Optimization of Low-Density Parity Check decoder performance for OpenCL designs synthesized to FPGAs

Abstract

Open Computing Language (OpenCL) is a high-level language that allows developers to produce portable software for heterogeneous parallel computing platforms. OpenCL is available for a variety of hardware platforms, with compiler support being recently expanded to include Field-Programmable Gate Arrays (FPGAs). This article investigates flexible OpenCL designs for the iterative min-sum decoding algorithm for (3,6)-regular Low-Density Parity Check (LDPC) codes over a range of codeword lengths. The target FPGA hardware is the Altera Stratix V GX A7 based Nallatech 385n board.
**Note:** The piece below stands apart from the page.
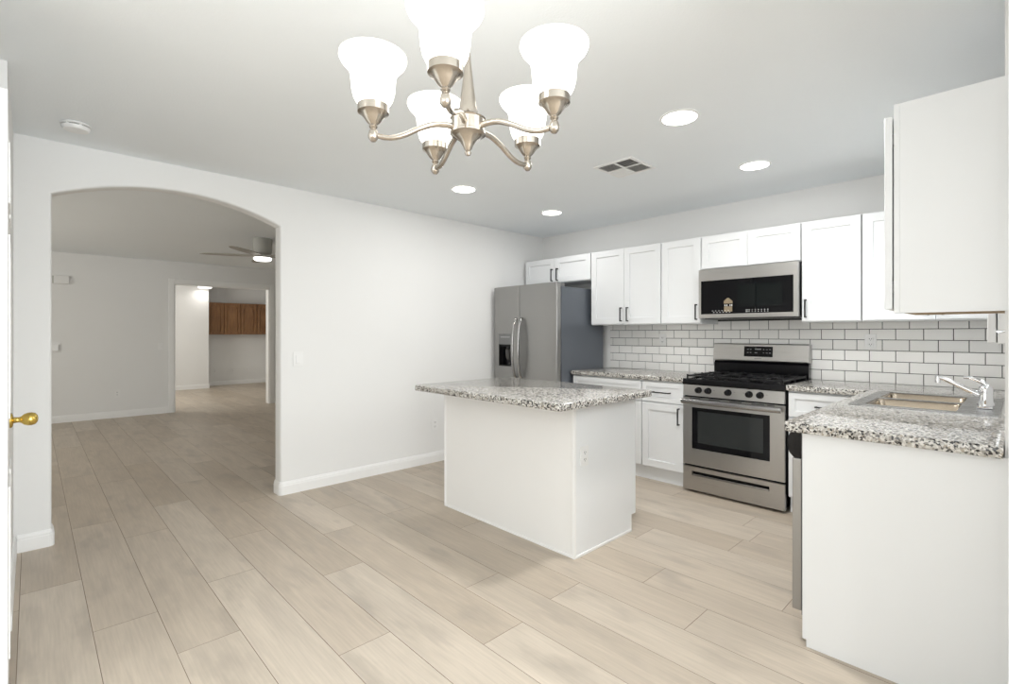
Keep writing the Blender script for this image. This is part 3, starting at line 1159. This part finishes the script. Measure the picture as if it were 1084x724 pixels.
# ------------------------------------------------------------------ microwave
t = thing('microwave_oven', (2.54, -0.2, 1.405), 'stainless over-the-range microwave oven with black glass front above the stove', 'microwave')
mx0, mx1, mz0, mz1, YM = 2.160, 2.918, 1.406, 1.812, -0.412
bm = BM()
box(bm, mx0 + 0.003, mx1 - 0.003, -0.372, -0.012, mz0 + 0.002, mz1 + 0.002)
put('oven_body', bm, 'black', t)
bm = BM()
box(bm, mx0, mx1, YM, -0.374, 1.716, mz1)
box(bm, mx0, mx1, YM, -0.374, mz0, 1.438)
box(bm, mx0, 2.180, YM, -0.374, 1.438, 1.716)
box(bm, 2.888, mx1, YM, -0.374, 1.438, 1.716)
fr = put('door', bm, 'steel', t)
bm = BM()
box(bm, 2.180, 2.888, YM + 0.002, -0.376, 1.438, 1.716)
gl = put('glass_front', bm, 'glassblk', fr)
bm = BM()
box(bm, 2.48, 2.81, YM + 0.0012, YM + 0.0022, 1.492, 1.668, bev=0.0004)
put('window_pane', bm, 'mwglass', gl)
bm = BM()
ydc = YM + 0.0004
prism(bm, [(2.372, 1.520), (2.372, 1.542), (2.400, 1.566), (2.412, 1.566), (2.442, 1.540), (2.442, 1.520)], 1, ydc, YM + 0.0025)
box(bm, 2.374, 2.440, ydc, YM + 0.0025, 1.455, 1.497)
for x in (2.378, 2.394, 2.420, 2.434):
    box(bm, x, x + 0.006, ydc, YM + 0.0025, 1.500, 1.512, mi=1)
put('house_mark', bm, ['tan', 'plastic'], gl)  # tan house-shaped mark with pale dots
for r in range(2):
    z = 1.458 - r * 0.0135 + 0.004
    for k in range(6):
        x = 2.275 + k * 0.026 + r * 0.01
        bm = BM()
        box(bm, x, x + 0.009, YM + 0.0002, YM + 0.0025, z, z + 0.005)
        put('touch_key', bm, 'mark', gl)
    for k in range(8):
        x = 2.545 + k * 0.023
        bm = BM()
        box(bm, x, x + 0.007 + (0.009 if k == 0 else 0), YM + 0.0010, YM + 0.0025, z, z + 0.005)
        put('touch_key', bm, 'mark', gl)
bm = BM()
box(bm, 2.37, 2.53, YM - 0.0006, YM + 0.001, 1.735, 1.790)
put('sticker', bm, 'steel', fr)
bm = BM()
box(bm, mx0 + 0.03, mx1 - 0.03, -0.36, -0.06, mz0 - 0.006, mz0 + 0.002, bev=0.002)
put('vent_filter', bm, 'black', t)

# ------------------------------------------------------------------ sink and faucet
t = thing('kitchen_sink', (3.727, -1.05, 0.90), 'double-bowl stainless steel sink set into the right granite counter', 'sink')
bm = BM()
b1 = (3.512, 3.862, -1.405, -1.070)
b2 = (3.512, 3.862, -1.030, -0.695)
xs = [3.450, b1[0], b1[1], 4.004]
ys = [-1.460, b1[2], b1[3], b2[2], b2[3], -0.640]
cells(bm, xs, ys, lambda x, y: not (b1[0] < x < b1[1] and (b1[2] < y < b1[3] or b2[2] < y < b2[3])), 0.9145, 0.9180)
rim = put('rim', bm, 'sink', t)
for b in (b1, b2):
    bm = BM()
    # open bowl with a wall thickness, slightly tapered
    x0, x1, y0, y1 = b
    zb = 0.745
    tp = 0.02
    def rg(dx, z, rr=0.03):
        out = []
        for cx_, cy_, a0 in ((x1 - dx - rr, y1 - dx - rr, 0), (x0 + dx + rr, y1 - dx - rr, PI / 2), (x0 + dx + rr, y0 + dx + rr, PI), (x1 - dx - rr, y0 + dx + rr, 1.5 * PI)):
            for i in range(5):
                a = a0 + PI / 2 * i / 4
                out.append(bm.verts.new((cx_ + rr * math.cos(a), cy_ + rr * math.sin(a), z)))
        return out
    R = [rg(-0.001, 0.9145), rg(0.006, 0.905), rg(0.012, 0.80), rg(0.022, 0.757), rg(0.045, 0.747), rg(0.045, 0.744), rg(0.016, 0.752), rg(0.006, 0.80), rg(0.003, 0.9100), rg(-0.001, 0.9145 - 0.001)]
    for A, B in zip(R, R[1:]):
        for i in range(20):
            bm.faces.new([A[i], A[(i + 1) % 20], B[(i + 1) % 20], B[i]])
    bm.faces.new(R[4])
    bm.faces.new(R[5])
    bw = put('bowl', bm, 'bowl', t, smooth=0.8)
    bm = BM()
    lathe(bm, [(0.040, 0.748), (0.038, 0.751), (0.018, 0.7495), (0, 0.7495)], ((x0 + x1) / 2, (y0 + y1) / 2, 0), 'Z', 24)
    put('drain', bm, 'chrome', bw, smooth=0.6)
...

The computationally demanding LDPC decoding algorithm offers several forms of parallelism that could be exploited by the Altera Offline Compiler (AOC version 15.1) for OpenCL. Our best decoder design produced a corrected codeword throughput of 68.22 Mbps at the compiler-selected FPGA clock frequency of 163.88 MHz for a length-2048 (3,6)-regular LDPC code. For a length-1024 (3,6)-regular LDPC code, our best design produced a throughput of 54.8 Mbps (32 decoding iterations) which significantly improves on the throughput of around 7 Mbps (30 decoding iterations) produced by an OpenCL based decoder design reported by Falcao et al. for the same size of LDPC code.